The Panbo Forum

Return to Panbo Forum main page »

Oceansailor

AIS Splitter

Vote 0 Votes

I have a Furuno Fa-50 transponder connected to a AIS splitter. This works great. The only problem is that the FA-60 only transmits on LAN to the NN3D or NMEA 0183.

The rest of the boat is NMEA 2000. I want AIS data NMEA 2000 to a dedicated display.

I see two options:

1. Install a NMEA 0183 to NMEA 2000 interface.

2. Updating the VHF to a model that have a AIS receiver and a NMEA 2000 output.

My concern with alternative 2 is the AIS splitter??? But perhaps that is not an issue? Will both the FA-50 AIS and the VHF AIS be able to listen at the same time when a splitter is installed??

5 Replies

  • That should not be a problem. I am doing something very similar -- a Vesper XB8000 Class B AIS and a Simrad HS45 VHF/AIS RX radio share one antenna via a Vesper splitter -- and it all works fine.

  • In regards to option 2. Generally all AIS RX VHF radios have an incorporated splitter inside the actual VHF radio.

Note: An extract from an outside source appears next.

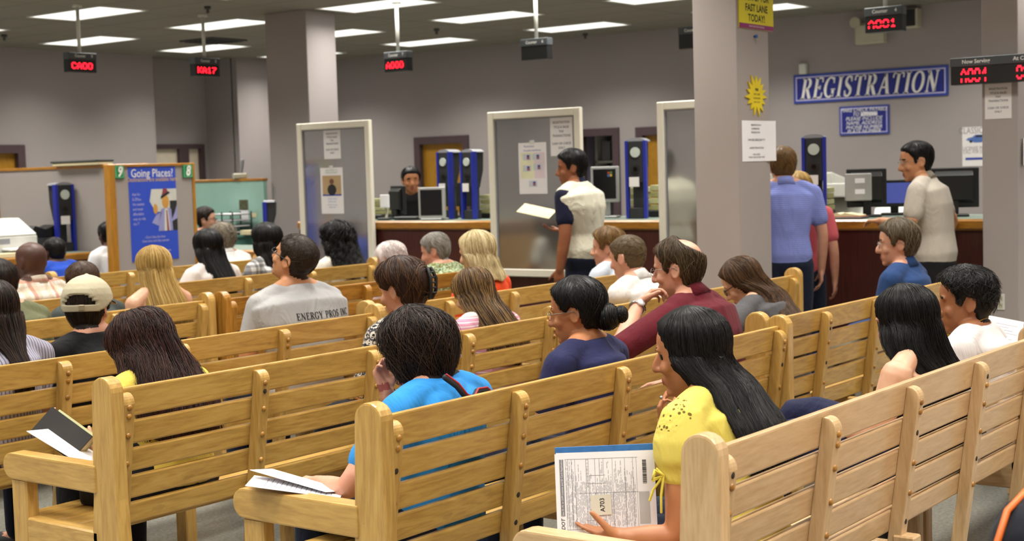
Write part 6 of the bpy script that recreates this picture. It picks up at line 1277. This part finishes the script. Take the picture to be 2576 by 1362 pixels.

This allows the use of the VHF antenna to function as a VHF antenna and the antenna for the internal AIS..so if you go that route aka a new GX6000/65000, M506, RS35, Link-8 VHF300AIS RAY260AIS or RAY70 I would suggest not using an external splitter for use with your FA50 AIS antenna. Keeping that spate and isolated.

  • Thanks for posting, Matt, but I've never heard the term "splitter" used with an AIS RX VHF. Consider this somewhat roundabout way to understand the situation.

    Every VHF now sold has two independent receivers using the same antenna. That's why you won't miss a DSC call coming in on channel 70. So AIS RX VHF only means adding another receiver.

    Meanwhile, not only am I doing exactly what you advise against right now -- see my first comment -- but I've done with several combinations of AIS transceiver, active splitter, and AIS RX VHF. Never detected any problem at all. Big difference between passive RX only "splitter" and active splitter.

  • Thank you Ben. The new B&G V50 VHF is installed. It is working just fine as you said.

    When installing the connection to the NMEA 2000 I decided to review the NMEA network on my boat.

    Basically it is a Furuno FA-5002 "hub" in the center of the boat, with a backbone running fore and aft.

    I did notice that on two drop cables there was second drop. ( 2 devices) I talked to one professional who said it is O.K. as long as each drop is not longer than 6 m.

    I thoght only one device on a drop?

    It has been working great for many years. Still curious what is the "right way"

  • You received good advice. A NMEA 2000 drop is not necessarily a single cable and single device. Multiports designed to be dropped off the backbone with several devices dropped off them are fairly common, for instance. The key is understanding that the 6m drop limit means the TOTAL of both cables in the drop. Cable from backbone to multiport plus cable from multiport to device equals drop drop distance; calculate separate devices on multiport separately.